Still, Grindeland recalls many public meetings with neighbors worried about the size and makeup of the crowds who would inevitably descend on a broad, sandy, swimming beach.

“Whenever you’re going to change the neighborhood, there’s consternation, complaints that ‘We don’t want those people,’” Grindeland recalled.

And that was before downtown Bellevue’s post-recession boom. The neighborhood has added more than a dozen new apartment buildings and its population has swelled to almost 14,000, according to the city, double what it was in 2010.

Jim Hanson, who lives in the Whaler’s Cove condominiums just east of the Bellevue Marina, said the city’s original plans for the park included more commercial activity, such as kiosks for food. Those plans were scaled back, and now just a small-boat rental facility will operate out of the whaling building.

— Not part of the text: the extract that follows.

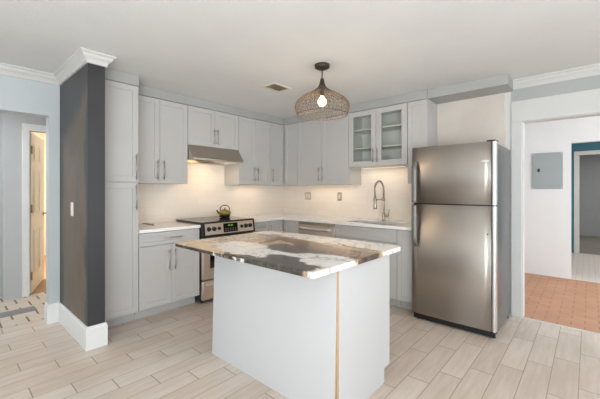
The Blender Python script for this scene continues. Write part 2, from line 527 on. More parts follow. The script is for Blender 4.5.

“We’re happy with what’s going in now,” said Hanson, chief engineer for a large yacht moored at the marina. He can already walk a few dozen steps to work. When the project is completed, he said, “We can just come out our door and walk through the park.”



Neighborhood history

Another neighbor, Patricia Montgomery, and her late husband, Howard, raised their six kids in a home overlooking the park. She said the children disappeared down to the lake on summer mornings and didn’t come back until night.

The 94-year-old was given what’s called a “life estate” when the city purchased her property. It means the house will be torn down and the land become part of the park only after her death.

Montgomery said her grandchildren were thrilled to learn that the home wouldn’t be bought by private owners, but would remain a place they could return to and bring their own kids.

She was a little dismayed to learn that the park wouldn’t reopen until 2018, but said she was confident she’d still be alive for the ribbon-cutting.

“I’m sure I will,” she said.

Last week, bulldozers and backhoes chewed up parts of the steep hillside where the park will be built. The earthmoving is part of a separate construction project to relocate sewer lines that in some cases were in the water or hanging over the lake under piers.

On a tour of the 10-acre site, city officials said the broad contours of the future park, with its terraced hillside, winding walkways and shoreline, are starting to emerge.

They also pointed out a wooded ravine at the park’s north edge where a stream that’s now in a pipe will be daylighted and the natural habitat restored. The park project also includes renovating the whaling building for use as a meeting space and a rental facility for small boats, as well as adding a public boat launch for hand-carried kayaks, canoes and stand-up paddleboards.

Money for the project comes from the city’s parks real-estate excise tax and capital-investment program funding, along with state and federal grant funds.

Glenn Kost, planning and development manager for Bellevue Parks, said surveys of residents over the decades have consistently shown that people want to get close to the water. The city does have half a dozen waterfront parks, he said, but none within walking distance of downtown.

“People are going to be surprised at how close this is,” Kost said. And while the next year and a half of construction will be “a bloody mess,” and the existing park and its beach access will be closed, Kost predicted that residents will love the result.

“It’s going to be full of people. This will be spectacular,” he said.